Cetacean Society International

Whales Alive! - Vol. XIV No. 4 - October 2005


Makah Whaling

By William Rossiter


Makah Indian whaling entered a new phase with a February request for "a limited waiver of the moratorium on taking marine mammals" under the Marine Mammal Protection Act (MMPA). In response NMFS will conduct public scoping meetings and prepare an Environmental Impact Statement (EIS) related to the Makah Tribe's "continuation of treaty right hunting of gray whales". The Makah want to kill up to 20 Eastern North Pacific gray whales during a 5-year period, subject to a maximum of five gray whales in any calendar year, within "its adjudicated usual and accustomed grounds", subject to quotas granted by the IWC. The Makah Tribe proposes to hunt up to seven gray whales per year, to account for whales that are struck but "lost". CSI and many others find the Makah's "subsistence" rationale for the hunt unfounded and unwarranted.

If the Makah Tribe gets a waiver who else is next? The first waiver was for the Department of Defense for "national security", leveraged by 9-11. Most observers immediately became concerned about future MMPA waiver applications by others. The LFA was excluded, as it was involved in a separate decision, but continues under special permit. Many commercial activities restrained by the MMPA are eager to seek relief. The imploring scenarios are endless: If an entire fishing community is failing because of MMPA restrictions should they be given a waiver? What about seismic surveys to find the last drop of oil in a pristine bay full of dolphins?

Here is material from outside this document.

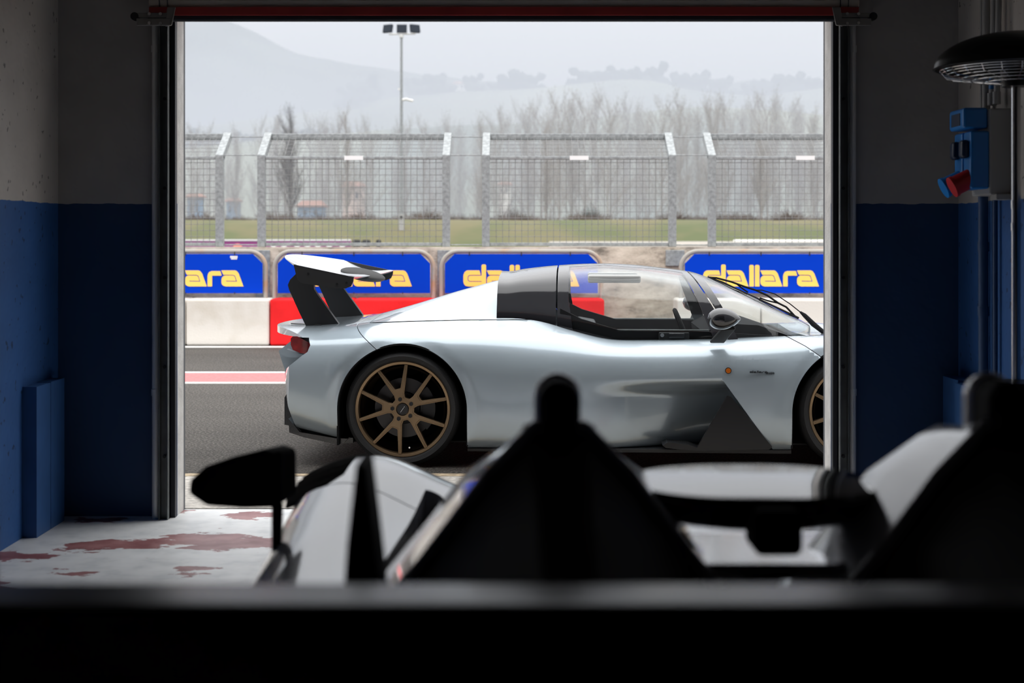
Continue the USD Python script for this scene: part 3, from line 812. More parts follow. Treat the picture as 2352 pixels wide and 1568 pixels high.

Written or electronic comments on the federal waiver action must be received no later than 5 p.m. PDT October 24, 2005. Four public scoping meetings were scheduled. At the first, at Neah Bay, the emboldened Makah even demanded that commercial whaling be included in the EIS. About that time it became known that a Makah Indian had whaled with the Chukotkan people of Russia in August, during an invited visit by several Makah for "a cultural and scientific exchange." An informal statement by NMFS said that: "Activities conducted two miles from shore were within the territorial sea and jurisdiction of the Russian Federation and, therefore, not within the high seas subject to the jurisdiction of the United States." In other words, it's acceptable for the Makah to kill whales in another nation's territorial waters. At least three gray whales were killed by the Russians.

CSI opposes the Makah gray whale hunt, for the same reasons we and many others have repeated during a long and bitter battle during which the Makah Tribe itself has suffered, not from the lack of taking a whale, but from the loss of respect of so many people, local and around the world, that are adamantly opposed to this killing.